Canal breach floods villages, crops
Villagers desperately try to stem the rushing waters after a breach in the Phuleli Canal flooded vast stretches of agricultural land. Using makeshift tools and mud, they work to protect their crops and homes from further devastation as water continues to surge through the broken embankment. PHOTO: APP
With the monsoon season being on the horizon, breaches in the embankments of waterways have already started. Almost half a dozen villages and hundreds of acres of agricultural land went under water in Seri town of Hyderabad on Monday by water gushing out from a breach in New Phuleli canal.
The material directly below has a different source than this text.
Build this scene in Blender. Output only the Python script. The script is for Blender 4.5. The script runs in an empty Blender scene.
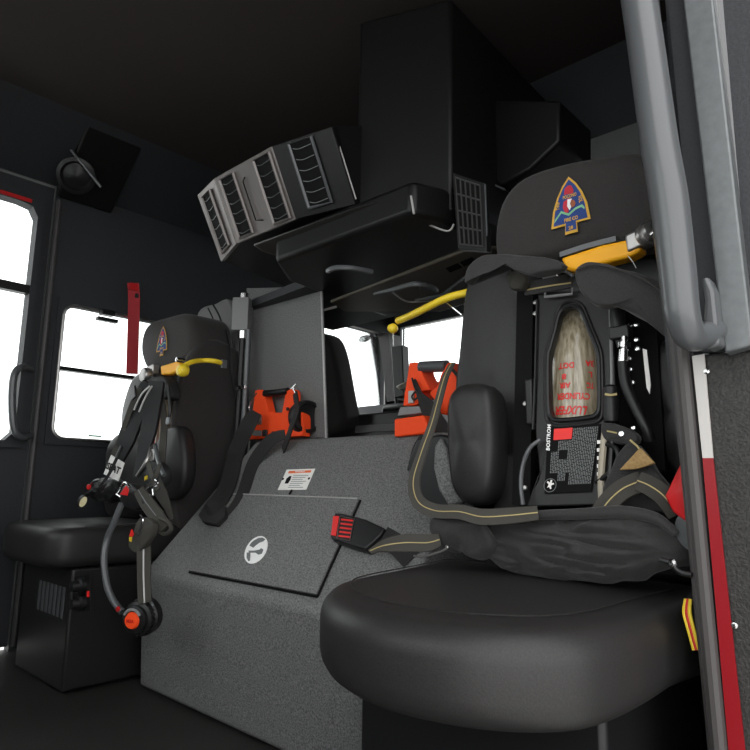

However, no casualty was reported in the aftermath and no livestock animals reportedly perished. The canal, an official of Sindh Irrigation and Drainage Authority (SIDA) informed, was flowing at a high level of over 15,000 cusecs when the incident transpired, damaging properties, assets and crops.
According to a report shared by the district administration after the visit of Deputy Commissioner Zainul Abedin Memon, the rupture widened to between 40 to 50 feet when the plugging exercise started. The location of the opening was RD-122 in Deh Lakhi Keti, taluka Latifabad.
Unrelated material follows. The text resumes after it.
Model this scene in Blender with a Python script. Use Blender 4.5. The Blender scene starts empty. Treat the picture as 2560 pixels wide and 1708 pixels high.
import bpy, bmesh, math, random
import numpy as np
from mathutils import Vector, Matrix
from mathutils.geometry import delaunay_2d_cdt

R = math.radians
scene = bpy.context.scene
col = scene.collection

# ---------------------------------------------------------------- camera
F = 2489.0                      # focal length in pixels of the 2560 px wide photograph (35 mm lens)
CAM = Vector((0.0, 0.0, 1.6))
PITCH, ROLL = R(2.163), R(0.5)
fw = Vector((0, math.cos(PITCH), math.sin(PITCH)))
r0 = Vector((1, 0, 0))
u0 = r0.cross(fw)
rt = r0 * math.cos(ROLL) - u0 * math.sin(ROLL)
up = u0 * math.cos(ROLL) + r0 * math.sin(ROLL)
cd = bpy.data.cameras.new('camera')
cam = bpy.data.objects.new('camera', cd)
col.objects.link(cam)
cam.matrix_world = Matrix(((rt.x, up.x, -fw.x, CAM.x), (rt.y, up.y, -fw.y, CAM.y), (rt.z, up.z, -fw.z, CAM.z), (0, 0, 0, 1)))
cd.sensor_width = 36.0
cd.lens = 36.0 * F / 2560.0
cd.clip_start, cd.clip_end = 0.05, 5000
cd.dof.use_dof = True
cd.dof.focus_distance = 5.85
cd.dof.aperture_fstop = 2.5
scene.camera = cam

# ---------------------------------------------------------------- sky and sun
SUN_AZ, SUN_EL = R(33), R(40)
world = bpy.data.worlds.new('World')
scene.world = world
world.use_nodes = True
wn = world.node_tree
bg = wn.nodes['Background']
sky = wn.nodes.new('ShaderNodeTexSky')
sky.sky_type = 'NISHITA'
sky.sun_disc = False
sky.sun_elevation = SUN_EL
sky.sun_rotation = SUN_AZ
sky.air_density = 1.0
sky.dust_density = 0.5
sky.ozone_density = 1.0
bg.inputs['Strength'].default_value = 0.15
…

An official of Rescue 1122 informed that the levee ruptured in the village Noorai Sharif. The water later flooded Kumon Kambrani, Kamdar Mallah, Laung Mallah and other villages as well. Standing crops on hundreds of acres of land were inundated with villages giving an image of a sea with land submerged as far as the human eyes can see.
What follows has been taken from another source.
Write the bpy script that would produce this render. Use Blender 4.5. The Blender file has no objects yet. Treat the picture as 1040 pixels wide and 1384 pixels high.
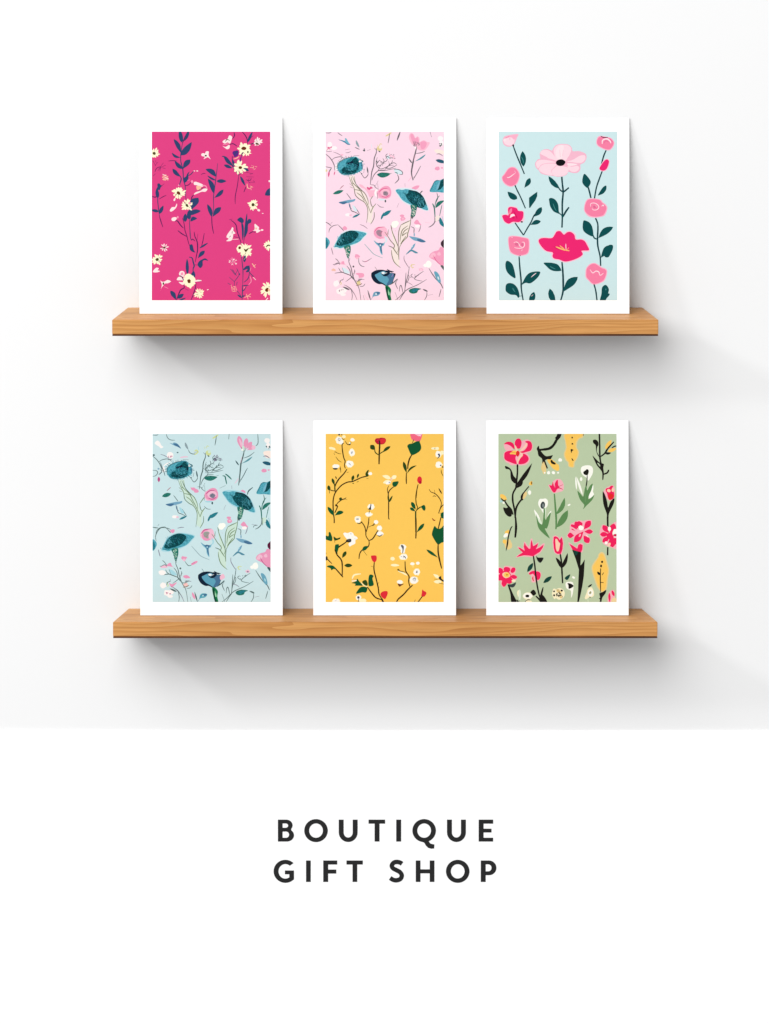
import bpy, bmesh, math, random
from mathutils import Vector
from mathutils.geometry import delaunay_2d_cdt

# ---------------------------------------------------------------- scene basics
sc = bpy.context.scene
COL = sc.collection
PITCH = math.radians(10.2)
DIST = 24.0
SP, CP = math.sin(PITCH), math.cos(PITCH)
DEPTH = 0.100            # shelf depth: front edge at y=0, wall at y=DEPTH
K = 1.27                 # light reaching the prints; measured colours are divided by it


def at(px, py, y):
    """metres on the vertical plane y for a measured spot (1 mm per photo pixel)"""
    v = (692 - py) / 1000.0
    z = (v - y * SP) / CP
    for _ in range(3):
        d = (DIST + y * CP - z * SP) / DIST
        z = (v * d - y * SP) / CP
    d = (DIST + y * CP - z * SP) / DIST
    return ((px - 520) / 1000.0 * d, z)


def lin(c):
    out = []
    for v in c:
        v = v / 255.0
        out.append(v / 12.92 if v <= 0.04045 else ((v + 0.055) / 1.055) ** 2.4)
    return out


def tag(o, label=None, cat=None, group=None, kind=None):
    if label: o['label'] = label
    if cat: o['category'] = cat
    if group: o['group'] = group
    if kind: o['kind'] = kind
    return o


def empty(name, loc):
    o = bpy.data.objects.new(name, None)
    o.empty_display_size = 0.02
    COL.objects.link(o)
    o.location = loc
    return o


def link(name, me, parent=None):
    o = bpy.data.objects.new(name, me)
    COL.objects.link(o)
    if parent: o.parent = parent
    return o


# ---------------------------------------------------------------- materials
def new_mat(name):
    m = bpy.data.materials.new(name)
    m.use_nodes = True
    nt = m.node_tree
    b = nt.nodes['Principled BSDF']
    return m, nt, b


INK = {}


def ink(c, grain=0.0, dark=None, scale=900.0):
    """printed ink on matte paper; grain mixes in a second ink as a fine speckle"""
    key = (tuple(c), grain, tuple(dark) if dark else None, scale)
    if key in INK: return INK[key]
    m, nt, b = new_mat('printed_ink')
    a = [min(0.95, v / K) for v in lin(c)]
    b.inputs['Roughness'].default_value = 0.62
    b.inputs['Specular IOR Level'].default_value = 0.03
    tc = nt.nodes.new('ShaderNodeTexCoord')
    n = nt.nodes.new('ShaderNodeTexNoise')
    n.inputs['Scale'].default_value = scale
    n.inputs['Detail'].default_value = 3.0
    nt.links.new(tc.outputs['Object'], n.inputs['Vector'])
    r = nt.nodes.new('ShaderNodeValToRGB')
    if dark:
        d = [v / K for v in lin(dark)]
        r.color_ramp.elements[0].position = 0.5 - 0.06
        r.color_ramp.elements[1].position = 0.5 + 0.06
        r.color_ramp.elements[0].color = (*d, 1)
        r.color_ramp.elements[1].color = (*a, 1)
    else:
        r.color_ramp.elements[0].position = 0.3
        r.color_ramp.elements[1].position = 0.7
        r.color_ramp.elements[0].color = (*[v * 0.99 for v in a], 1)
        r.color_ramp.elements[1].color = (*[min(0.97, v * 1.005) for v in a], 1)
        n.inputs['Scale'].default_value = 140.0
    nt.links.new(n.outputs['Fac'], r.inputs['Fac'])
    nt.links.new(r.outputs['Color'], b.inputs['Base Color'])
    INK[key] = m
    return m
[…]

An official of SIDA, who requested anonymity, disclosed that the exercise of closing the breach started after the sunset because the local people wanted time for water to reverse flow back in the canal.
According to him, the canal's water level was dropped by several thousand cusecs after the rupture which allowed the reverse flows.
The official told that the canal underwent rehabilitation from 2015 to 2018 but the focus of the works were the hydrological structures and the adjoining embankments. According to him, the RD-122 was a katcha [mud reinforced] levee.
The SIDA is yet to conduct an inquiry into the cause of the breach. The local people told the media that they pointed out weakness in the embankment several times to the lower officials of the authority.
Meanwhile, the district administration and the Hyderabad Municipal Corporation (HMC) mobilised staff to kick-start dewatering operations. Rescue 1122 teams also came along with boats to rescue any marooned people.